> Apparently some people desperately want to hear: "yes this small so called
> magnetic loop is as good as Tom's phased Beverage's, or John's (K9DX)
> 9-circle", and "yes you can do it all from 1/2 acre, no need for Beverages
> etc etc. "
That's not what I said and that's not what I want to hear. I want to hear more
activity on the low bands. Amateur HF activity is declining. Why? What can we
do to stimulate activity? I don't think concentrating a major part of a book on
Techniques on antennas fewer than 1% of the world's hams can install is the way
to go. I'm sorry but it just seems very elitist. The majority of hams fall into
the category covered in one chapter, at the end of the book (I have the edition
before the current one), that reads more like a sidebar.
> No, there is NO free lunch in this real world.
True enough. But at the rate we're going, in another 10 years you may end up
having the whole band to yourself because the OTs are dead and the new guys
figure it isn't worth trying, since they live in circumstances that preclude
best-case antenna installations. You don't have to win contests to have a good
time. There is nothing wrong with not being able to make contacts on a nearly
dead band. But there is a prevalent attitude among many, many hams that they
simply cannot operate on the low bands because they don't have the real estate.
Go to hamfests and ask them. I have.
I would like everyone to be the type of person who tries something even if it
looks hopeless, but not everyone is like that. People need encouragement. I
built my receiving loop before I discovered it had all but disappeared from
your book. There is simply no way I am going to put up and take down a K9AY
loop every night -- I'd never have time to get on the air. So I'll never
compete with W8JI. But if we want to get more people on the air, we have to
push antennas they will try for starters. You aren't going to get someone
interested in ham radio by pointing them to Jon Zaimes's Website and telling
them that's what they need. You start them out with a dipole and a transceiver.
Once the bug bites... Ditto 160. A simple receiving loop may not be as good as
a Beverage, but it's probably a better receiving antenna than an inverted L,
and it's cheap and easy to build. Once the bug bites...
> Well, maybe it's time someone new in the game published a book that teaches
> us how to do it properly?
Before we can teach we have to learn to be teachers. Before we can teach them
about four squares and Beverages, we have to get them on the bands in the first
place, so they will be willing to invest the time, money and effort to be big
guns. Or we'll be a shrinking group of old farts who only work each other.
That's the direction I see ham radio going.
> PS: by the way, I never have worked KR1S on 160 or 80, and I have
> 44,000 QSO's on 160 in my log.. Last QSO with KR1S was 1992 on 40m.

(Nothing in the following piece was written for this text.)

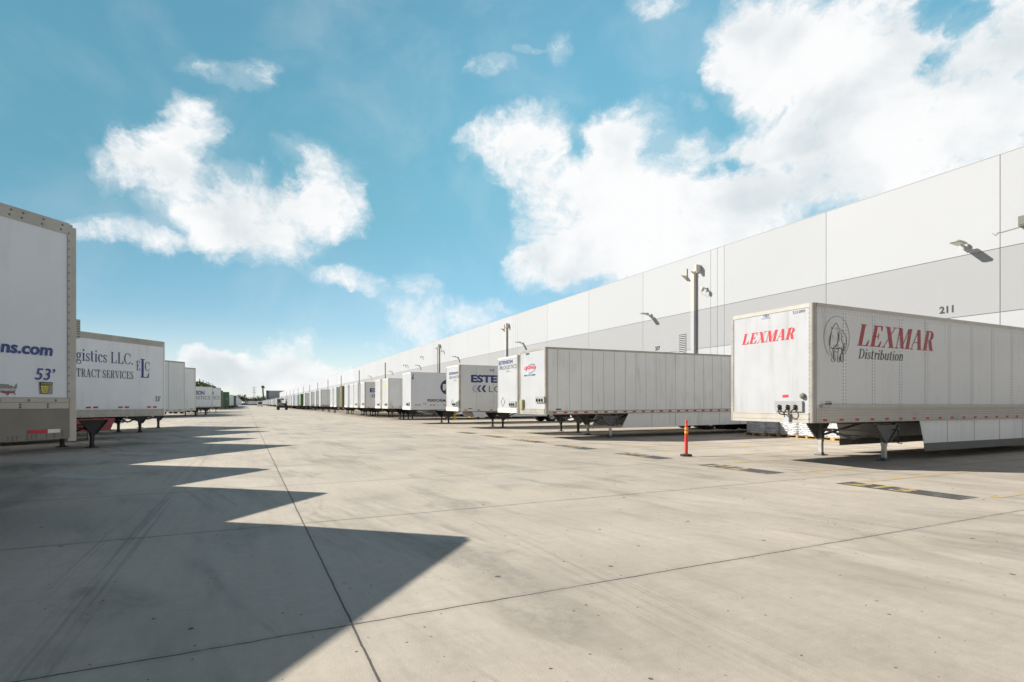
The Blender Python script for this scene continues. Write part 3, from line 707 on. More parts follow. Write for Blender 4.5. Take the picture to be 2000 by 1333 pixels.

Sorry I missed you in CQ WW this year. I operated 80 m on Saturday night local
time, and worked several ONs, but not you. Maybe we'll QSO in the ARRL Test in
February. It takes some effort for me to get on the air,
(http://kr1s.kearman.com/ -- OTOH, of the more than 100 hams in my town, I am
the only one on the low bands AFAIK; I guess they know you can't succeed on the
low bands without big antennas and Beverages) so I try to pick nights when
propagation looks very good, and I can stay up all nightr.